The possibility that gas prices could trip the booming Midwest economy just in time for the presidential election has gotten Washington's attention.
Democrats are worried that presidential candidate Al Gore might get tagged with at least some of the blame for high gasoline prices. In Milwaukee recently, the vice president promised a "full investigation" into whether "price gouging" was to blame for high gas prices. Political concerns were likely a motivation for President Clinton's weighing in on the issue.
The debate in Washington over rising Midwest gasoline price is best framed by the views expressed by two key Illinois politicians. Democratic Sen. Dick Durbin accuses oil companies of price gouging, while Republican Gov. George Ryan blames regulations by the Environmental Protection Agency that mandate more expensive, cleaner gas. Gov. Ryan has called on the government to scale back those standards until the current crisis passes.
Government agencies dispute that new requirements are at fault. Environmental Protection Agency Administrator Carol Browner and Secretary of Energy Bill Richardson have asked the FTC for an "expedited" review of gasoline prices, and Ms. Browner said administration officials and a bipartisan group of lawmakers intend to meet with representatives from the oil refiners again this week.
Meanwhile, a group of senators led by Democratic Sen. Chuck Schumer of New York and GOP Sen. Susan Collins of Maine are pushing another strategy for relieving gasoline supply problems by releasing crude oil from the government's strategic petroleum reserve.
Mr. Richardson has said for months he is opposed to releases to ease prices, because the reserve should be saved for national emergencies. A spokesman for the DOE, which oversees the 570 million-barrel reserve, said the department isn't planning to release oil, apart from a 500,000-barrel emergency release to a Louisiana refinery where normal crude supplies have been disrupted.
Why have fuel prices taken off in the Midwest? In Detroit, a break in the Wolverine pipeline earlier this month was the biggest factor. The line, which runs from the Chicago area to Detroit, was reopened on Friday at about 80% of capacity, but not before it caused several Mobil stations to close because of lack of supply. An Exxon Mobil Corp. spokesman in Dallas said the company was coping with the shortage by sending in truck tankers from Pittsburgh.
But the causes of the high prices that have plagued Chicago, Milwaukee and St. Louis go deeper.

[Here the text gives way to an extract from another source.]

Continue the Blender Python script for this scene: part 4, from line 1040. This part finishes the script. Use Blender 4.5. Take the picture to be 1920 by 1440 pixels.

As of June 1, Midwestern states had to switch to a new, cleaner-running formula for gasoline. It is more difficult for refiners to make the new reformulated gasoline for the Midwest market than it is for the East Coast, because the Midwest is using ethanol to meet federal requirements for oxygen content. On the East Coast, refiners use an additive called MTBE to make the federally mandated blend.
Refiners say blending gas with ethanol is a costly business.
"It is not a problem getting the ethanol, it is a problem getting the components to mix with ethanol that they're having in the Midwest," says Kenneth D. Miller, a consultant with Purvin & Gertz, an energy consulting firm in Houston.
Industry officials also blame gasoline patents granted to Unocal Corp. for causing some gasoline producers to stay away from making the new lower-emission formulations. One patent has already been upheld on appeal.
The result: Gasoline supply in the region is only 47 million barrels, 20% below last year, according to the American Petroleum Institute.